The Prime Minister has dismissed a call by the Labour leader to send a group of 171 immigrants rescued by the Armed Forces to Italy, arguing that people should not be treated like cargo.

“Since when have we been treating human beings as merchandise...?” Lawrence Gonzi said, arguing that Joseph Muscat was suggesting the immigrants should be plucked out of Malta, “packaged” and sent to Italy.

“How can one go onto a child or a man and tell them, ‘I saved you from death, now tonight I’m going to pack you up, put you in a plane and send you to Italy. Doesn’t he know that to do this, one would be violating fundamental human rights?” Dr Gonzi said.

Such a move would ridicule Malta on the international stage, as had happened to Italy when giving thousands of Tunisian economic migrants temporary residency permits, which would have granted them free movement across the EU.

He was reacting to a call by Dr Muscat to send to Italy a group of 171 immigrants rescued off Lampedusa following a comment by Italian Prime Minister Silvio Berlusconi which suggested that the group should have been rescued by the Italians.

The group had been rescued by the AFM near Lampedusa but the authorities on the Italian island refused entry to the Maltese vessel forcing it to bring the migrants to Malta.

On April 9, when a journalist asked the Italian Prime Minister Silvio Berlusconi to comment on “Malta’s unwillingness” to rescue about 200 migrants who had drowned just 30km away from Lampedusa in a previous incident, he admitted it made “more sense [for Italy] to respond to the rescue rather than Malta which was far more distant to where the distressed migrants were”.

This was interpreted by Dr Muscat as an admission that Italy should have done likewise with the group of 171 migrants and he suggested Malta should send the migrants to Italy.

Dr Gonzi rubbished the suggestion yesterday but also took the occasion to tear into other recent comments by Dr Muscat about immigration, when he praised Italy for defending its national interest by blocking the migrants from entering Lampedusa and suggesting Malta should do likewise.

“Since when does our country have politicians who think in this inhumane way?” Dr Gonzi said, adding that his rival had insensitively said this hours after a group of suffering migrants had been rescued at sea and days after a boat had sunk.

“The Nationalist Party is not ready to prostitute its values to be liked,” Dr Gonzi said.

The Prime Minister also said it was thanks to the EU that Malta was involved in pilot projects where some 250 migrants out of the 4,000 on the island were moved to other EU member states.

He said Malta had been asking for special treatment because of the disproportionate number of migrants arriving in the country and acknowledged that even though solidarity existed in the EU, it should also be extended to immigration.

In a reaction, the Labour party said the Prime Minister “showed how weak he was when defending the national interest”, and that he was happy with the small number of migrants member states took up.

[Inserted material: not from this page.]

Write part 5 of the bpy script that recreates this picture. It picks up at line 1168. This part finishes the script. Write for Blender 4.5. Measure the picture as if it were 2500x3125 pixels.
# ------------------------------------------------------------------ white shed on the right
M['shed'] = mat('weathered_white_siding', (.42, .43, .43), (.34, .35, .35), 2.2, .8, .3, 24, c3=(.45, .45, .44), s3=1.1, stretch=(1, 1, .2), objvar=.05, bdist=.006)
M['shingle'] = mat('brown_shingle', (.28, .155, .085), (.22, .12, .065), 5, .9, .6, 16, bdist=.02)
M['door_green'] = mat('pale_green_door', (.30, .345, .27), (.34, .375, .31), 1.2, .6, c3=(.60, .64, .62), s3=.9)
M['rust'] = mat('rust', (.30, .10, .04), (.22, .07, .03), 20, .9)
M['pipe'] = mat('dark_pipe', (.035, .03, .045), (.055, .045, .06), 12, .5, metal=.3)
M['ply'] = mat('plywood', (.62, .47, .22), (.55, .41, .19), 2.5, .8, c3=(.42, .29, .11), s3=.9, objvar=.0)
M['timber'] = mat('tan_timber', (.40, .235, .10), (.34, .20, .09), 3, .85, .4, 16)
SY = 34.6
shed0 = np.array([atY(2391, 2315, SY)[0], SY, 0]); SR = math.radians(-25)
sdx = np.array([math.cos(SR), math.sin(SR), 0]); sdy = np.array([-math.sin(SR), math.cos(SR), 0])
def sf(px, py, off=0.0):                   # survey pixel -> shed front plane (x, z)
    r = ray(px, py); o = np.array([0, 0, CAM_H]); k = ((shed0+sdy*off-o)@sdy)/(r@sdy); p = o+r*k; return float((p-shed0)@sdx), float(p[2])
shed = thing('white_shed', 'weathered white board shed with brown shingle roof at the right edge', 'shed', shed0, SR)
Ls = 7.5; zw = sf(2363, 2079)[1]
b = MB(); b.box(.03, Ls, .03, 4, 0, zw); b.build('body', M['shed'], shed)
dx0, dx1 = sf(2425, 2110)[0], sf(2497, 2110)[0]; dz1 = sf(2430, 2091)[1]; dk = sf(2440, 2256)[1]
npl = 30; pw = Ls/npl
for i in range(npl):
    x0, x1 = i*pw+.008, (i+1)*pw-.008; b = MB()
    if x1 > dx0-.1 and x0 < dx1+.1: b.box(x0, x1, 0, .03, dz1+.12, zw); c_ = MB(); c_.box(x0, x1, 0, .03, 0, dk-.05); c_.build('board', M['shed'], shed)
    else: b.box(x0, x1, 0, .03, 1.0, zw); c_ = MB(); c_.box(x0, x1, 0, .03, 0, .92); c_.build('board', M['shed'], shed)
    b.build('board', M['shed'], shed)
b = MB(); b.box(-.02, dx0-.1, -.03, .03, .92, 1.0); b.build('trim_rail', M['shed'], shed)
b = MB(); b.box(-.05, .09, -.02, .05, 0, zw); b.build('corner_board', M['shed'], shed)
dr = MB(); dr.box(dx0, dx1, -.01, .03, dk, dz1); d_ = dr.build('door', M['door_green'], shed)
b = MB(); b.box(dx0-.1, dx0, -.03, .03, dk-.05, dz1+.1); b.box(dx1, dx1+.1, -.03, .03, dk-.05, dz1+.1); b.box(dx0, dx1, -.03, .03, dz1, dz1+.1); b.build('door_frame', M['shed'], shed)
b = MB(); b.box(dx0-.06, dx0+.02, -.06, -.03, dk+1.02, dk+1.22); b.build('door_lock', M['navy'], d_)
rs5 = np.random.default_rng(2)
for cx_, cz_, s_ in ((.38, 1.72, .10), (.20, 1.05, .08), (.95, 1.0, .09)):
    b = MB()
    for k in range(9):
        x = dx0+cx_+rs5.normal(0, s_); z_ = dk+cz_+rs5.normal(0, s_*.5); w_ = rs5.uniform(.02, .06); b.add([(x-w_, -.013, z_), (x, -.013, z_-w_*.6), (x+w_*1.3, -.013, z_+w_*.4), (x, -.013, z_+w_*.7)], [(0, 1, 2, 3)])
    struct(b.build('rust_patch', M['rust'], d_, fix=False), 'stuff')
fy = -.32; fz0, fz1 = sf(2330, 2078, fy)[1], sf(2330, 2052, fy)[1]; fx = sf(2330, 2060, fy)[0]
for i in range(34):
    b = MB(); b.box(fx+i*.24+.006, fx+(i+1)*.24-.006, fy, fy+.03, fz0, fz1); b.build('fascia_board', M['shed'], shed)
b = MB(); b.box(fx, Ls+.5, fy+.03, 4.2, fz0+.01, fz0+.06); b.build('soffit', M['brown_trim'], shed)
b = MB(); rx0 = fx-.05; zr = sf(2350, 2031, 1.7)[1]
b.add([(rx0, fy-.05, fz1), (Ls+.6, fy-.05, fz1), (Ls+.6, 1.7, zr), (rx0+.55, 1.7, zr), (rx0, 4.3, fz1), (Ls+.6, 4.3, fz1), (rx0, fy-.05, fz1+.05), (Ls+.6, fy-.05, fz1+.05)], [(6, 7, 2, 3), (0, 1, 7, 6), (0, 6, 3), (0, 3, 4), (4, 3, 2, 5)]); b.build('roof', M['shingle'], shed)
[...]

“Gonzi’s weakness is confirmed by his defence on the immigration pact on voluntary burden sharing, out of which our country took nothing,” the party said.

On the Libyan conflict, Dr Gonzi said the government’s first priority was Maltese workers with jobs in Libya, and if it dragged on the government would find ways to help enterprise with Libyan interests to shift to other markets and to give a fiscal breather to companies which needed it.